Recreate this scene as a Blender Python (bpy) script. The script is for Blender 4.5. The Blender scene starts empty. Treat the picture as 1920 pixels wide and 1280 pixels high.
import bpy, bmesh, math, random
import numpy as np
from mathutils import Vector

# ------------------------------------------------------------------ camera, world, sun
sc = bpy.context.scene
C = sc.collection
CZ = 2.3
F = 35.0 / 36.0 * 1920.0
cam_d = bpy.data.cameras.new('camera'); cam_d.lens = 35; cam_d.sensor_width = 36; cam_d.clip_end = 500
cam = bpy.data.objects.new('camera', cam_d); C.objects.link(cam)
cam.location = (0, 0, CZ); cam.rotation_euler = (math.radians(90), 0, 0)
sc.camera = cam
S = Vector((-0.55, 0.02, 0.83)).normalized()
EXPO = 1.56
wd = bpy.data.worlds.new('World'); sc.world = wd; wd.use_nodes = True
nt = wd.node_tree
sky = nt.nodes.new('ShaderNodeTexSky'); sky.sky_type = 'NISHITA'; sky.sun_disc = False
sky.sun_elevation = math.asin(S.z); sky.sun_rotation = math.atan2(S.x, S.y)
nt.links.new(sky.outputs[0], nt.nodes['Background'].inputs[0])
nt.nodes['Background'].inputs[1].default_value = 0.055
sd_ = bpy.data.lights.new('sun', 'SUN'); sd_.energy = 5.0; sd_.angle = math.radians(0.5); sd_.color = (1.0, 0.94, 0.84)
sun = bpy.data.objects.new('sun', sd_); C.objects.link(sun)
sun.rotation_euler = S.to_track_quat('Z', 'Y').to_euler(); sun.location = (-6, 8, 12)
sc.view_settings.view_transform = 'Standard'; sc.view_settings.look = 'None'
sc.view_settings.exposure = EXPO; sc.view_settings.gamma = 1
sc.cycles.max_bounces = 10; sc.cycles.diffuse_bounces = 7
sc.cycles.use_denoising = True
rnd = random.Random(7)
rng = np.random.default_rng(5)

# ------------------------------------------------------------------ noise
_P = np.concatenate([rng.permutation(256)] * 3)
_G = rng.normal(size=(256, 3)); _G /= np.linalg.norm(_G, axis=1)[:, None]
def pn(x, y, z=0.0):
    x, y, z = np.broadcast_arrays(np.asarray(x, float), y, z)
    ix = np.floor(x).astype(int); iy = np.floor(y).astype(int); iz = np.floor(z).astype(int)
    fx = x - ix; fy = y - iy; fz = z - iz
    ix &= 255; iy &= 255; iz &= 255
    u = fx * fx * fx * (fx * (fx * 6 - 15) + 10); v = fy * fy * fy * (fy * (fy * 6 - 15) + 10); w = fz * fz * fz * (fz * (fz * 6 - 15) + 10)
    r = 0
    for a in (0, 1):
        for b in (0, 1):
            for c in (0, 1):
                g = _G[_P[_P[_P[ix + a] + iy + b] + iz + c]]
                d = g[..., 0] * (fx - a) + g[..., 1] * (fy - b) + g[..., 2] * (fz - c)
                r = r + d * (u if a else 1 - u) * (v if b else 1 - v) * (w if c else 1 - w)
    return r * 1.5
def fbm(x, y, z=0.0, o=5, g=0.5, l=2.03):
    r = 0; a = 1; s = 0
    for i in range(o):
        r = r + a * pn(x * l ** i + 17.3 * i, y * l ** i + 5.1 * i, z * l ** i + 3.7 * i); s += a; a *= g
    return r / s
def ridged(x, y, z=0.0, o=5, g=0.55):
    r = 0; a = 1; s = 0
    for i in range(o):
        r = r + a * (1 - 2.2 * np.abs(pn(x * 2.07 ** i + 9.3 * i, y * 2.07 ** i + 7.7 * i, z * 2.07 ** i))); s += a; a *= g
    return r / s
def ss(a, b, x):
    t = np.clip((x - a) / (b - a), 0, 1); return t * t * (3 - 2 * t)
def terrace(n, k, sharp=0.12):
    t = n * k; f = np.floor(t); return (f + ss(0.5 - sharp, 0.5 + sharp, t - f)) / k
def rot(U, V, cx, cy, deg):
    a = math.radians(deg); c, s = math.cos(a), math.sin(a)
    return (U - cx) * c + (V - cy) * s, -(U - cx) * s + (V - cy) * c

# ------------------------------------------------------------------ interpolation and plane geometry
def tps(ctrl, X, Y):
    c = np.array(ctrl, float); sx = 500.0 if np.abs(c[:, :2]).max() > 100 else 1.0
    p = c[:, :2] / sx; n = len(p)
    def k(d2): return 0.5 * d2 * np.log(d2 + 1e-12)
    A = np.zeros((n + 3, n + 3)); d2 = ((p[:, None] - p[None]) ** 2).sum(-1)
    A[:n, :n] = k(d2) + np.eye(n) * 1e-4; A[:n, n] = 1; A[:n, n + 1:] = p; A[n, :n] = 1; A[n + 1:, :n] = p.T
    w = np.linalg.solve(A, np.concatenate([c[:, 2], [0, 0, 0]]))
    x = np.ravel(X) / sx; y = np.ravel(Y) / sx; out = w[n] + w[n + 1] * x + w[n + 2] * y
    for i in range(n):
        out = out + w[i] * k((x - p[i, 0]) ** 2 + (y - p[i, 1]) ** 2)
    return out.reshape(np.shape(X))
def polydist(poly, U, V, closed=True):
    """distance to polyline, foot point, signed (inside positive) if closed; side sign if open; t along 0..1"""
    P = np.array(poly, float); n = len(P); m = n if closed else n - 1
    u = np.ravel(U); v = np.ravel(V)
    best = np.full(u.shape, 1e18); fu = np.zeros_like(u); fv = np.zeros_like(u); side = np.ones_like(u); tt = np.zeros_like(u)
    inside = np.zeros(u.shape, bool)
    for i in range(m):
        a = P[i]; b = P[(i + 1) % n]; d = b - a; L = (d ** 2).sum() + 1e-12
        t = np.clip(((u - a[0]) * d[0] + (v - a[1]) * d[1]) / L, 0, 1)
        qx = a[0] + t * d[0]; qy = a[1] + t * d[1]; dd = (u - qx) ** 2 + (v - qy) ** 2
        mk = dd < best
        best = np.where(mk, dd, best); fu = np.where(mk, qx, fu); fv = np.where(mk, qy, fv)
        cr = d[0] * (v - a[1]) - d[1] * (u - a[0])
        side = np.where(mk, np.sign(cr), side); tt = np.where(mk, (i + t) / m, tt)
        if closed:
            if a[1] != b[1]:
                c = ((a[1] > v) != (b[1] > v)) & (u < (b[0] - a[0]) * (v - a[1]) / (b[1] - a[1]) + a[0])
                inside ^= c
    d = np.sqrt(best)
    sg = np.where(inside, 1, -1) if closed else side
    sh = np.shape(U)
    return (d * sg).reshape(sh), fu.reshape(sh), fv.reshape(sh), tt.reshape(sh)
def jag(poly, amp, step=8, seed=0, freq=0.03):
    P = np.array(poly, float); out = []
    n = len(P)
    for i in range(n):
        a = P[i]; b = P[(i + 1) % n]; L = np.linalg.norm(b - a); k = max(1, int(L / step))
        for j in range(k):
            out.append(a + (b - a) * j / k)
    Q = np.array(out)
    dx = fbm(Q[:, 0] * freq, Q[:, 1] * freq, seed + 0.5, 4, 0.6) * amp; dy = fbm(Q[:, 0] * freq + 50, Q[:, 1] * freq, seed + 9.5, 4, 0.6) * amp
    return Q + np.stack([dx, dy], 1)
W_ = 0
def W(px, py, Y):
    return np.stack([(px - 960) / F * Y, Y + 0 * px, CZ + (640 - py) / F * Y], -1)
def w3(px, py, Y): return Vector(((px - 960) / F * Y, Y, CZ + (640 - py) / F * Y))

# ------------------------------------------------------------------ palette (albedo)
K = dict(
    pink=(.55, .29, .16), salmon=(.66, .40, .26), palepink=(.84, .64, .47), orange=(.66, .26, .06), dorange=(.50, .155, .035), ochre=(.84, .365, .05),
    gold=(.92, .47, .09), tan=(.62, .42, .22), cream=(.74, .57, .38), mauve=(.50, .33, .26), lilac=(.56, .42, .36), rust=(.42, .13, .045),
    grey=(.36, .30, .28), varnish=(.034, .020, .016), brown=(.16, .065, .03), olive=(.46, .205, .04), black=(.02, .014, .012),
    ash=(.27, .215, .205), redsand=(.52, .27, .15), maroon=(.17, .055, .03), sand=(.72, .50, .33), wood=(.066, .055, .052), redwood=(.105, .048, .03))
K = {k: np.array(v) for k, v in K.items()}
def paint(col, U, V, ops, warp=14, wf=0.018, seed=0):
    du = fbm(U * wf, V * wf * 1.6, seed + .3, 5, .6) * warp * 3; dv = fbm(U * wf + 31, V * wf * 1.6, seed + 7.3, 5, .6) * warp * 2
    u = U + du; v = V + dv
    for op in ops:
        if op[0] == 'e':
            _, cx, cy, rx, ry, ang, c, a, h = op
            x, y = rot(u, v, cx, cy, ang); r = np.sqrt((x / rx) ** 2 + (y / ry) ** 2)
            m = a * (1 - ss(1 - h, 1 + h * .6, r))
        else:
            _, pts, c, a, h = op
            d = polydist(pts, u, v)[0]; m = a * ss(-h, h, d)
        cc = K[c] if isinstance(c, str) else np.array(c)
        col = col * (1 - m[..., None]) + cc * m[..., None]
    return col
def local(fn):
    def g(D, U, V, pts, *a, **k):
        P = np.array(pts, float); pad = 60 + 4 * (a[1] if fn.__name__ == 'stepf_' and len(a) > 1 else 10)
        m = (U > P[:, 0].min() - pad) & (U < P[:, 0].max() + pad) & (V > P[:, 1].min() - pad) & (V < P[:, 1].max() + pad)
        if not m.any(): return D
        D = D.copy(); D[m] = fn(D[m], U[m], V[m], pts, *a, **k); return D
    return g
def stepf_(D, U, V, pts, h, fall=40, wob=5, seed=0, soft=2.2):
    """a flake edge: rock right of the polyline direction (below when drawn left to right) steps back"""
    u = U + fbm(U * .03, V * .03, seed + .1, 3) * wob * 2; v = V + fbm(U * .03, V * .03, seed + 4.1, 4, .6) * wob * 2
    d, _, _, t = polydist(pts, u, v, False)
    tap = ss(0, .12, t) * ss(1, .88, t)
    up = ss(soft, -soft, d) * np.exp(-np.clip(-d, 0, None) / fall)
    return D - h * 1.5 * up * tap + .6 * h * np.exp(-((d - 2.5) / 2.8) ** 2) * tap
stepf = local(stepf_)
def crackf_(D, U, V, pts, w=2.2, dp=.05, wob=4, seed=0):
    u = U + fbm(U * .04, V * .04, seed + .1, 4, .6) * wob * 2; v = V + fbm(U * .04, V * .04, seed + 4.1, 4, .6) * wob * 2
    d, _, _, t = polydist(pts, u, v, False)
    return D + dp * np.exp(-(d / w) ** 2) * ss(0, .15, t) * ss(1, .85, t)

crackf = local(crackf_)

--

### What you have to do
In this exercise, copy only the lines from the opening line of the material through the line where "from mathutils import Vector" appears.

### Written response
Recreate this scene as a Blender Python (bpy) script. The script is for Blender 4.5. The Blender scene starts empty. Treat the picture as 1920 pixels wide and 1280 pixels high.
import bpy, bmesh, math, random
import numpy as np
from mathutils import Vector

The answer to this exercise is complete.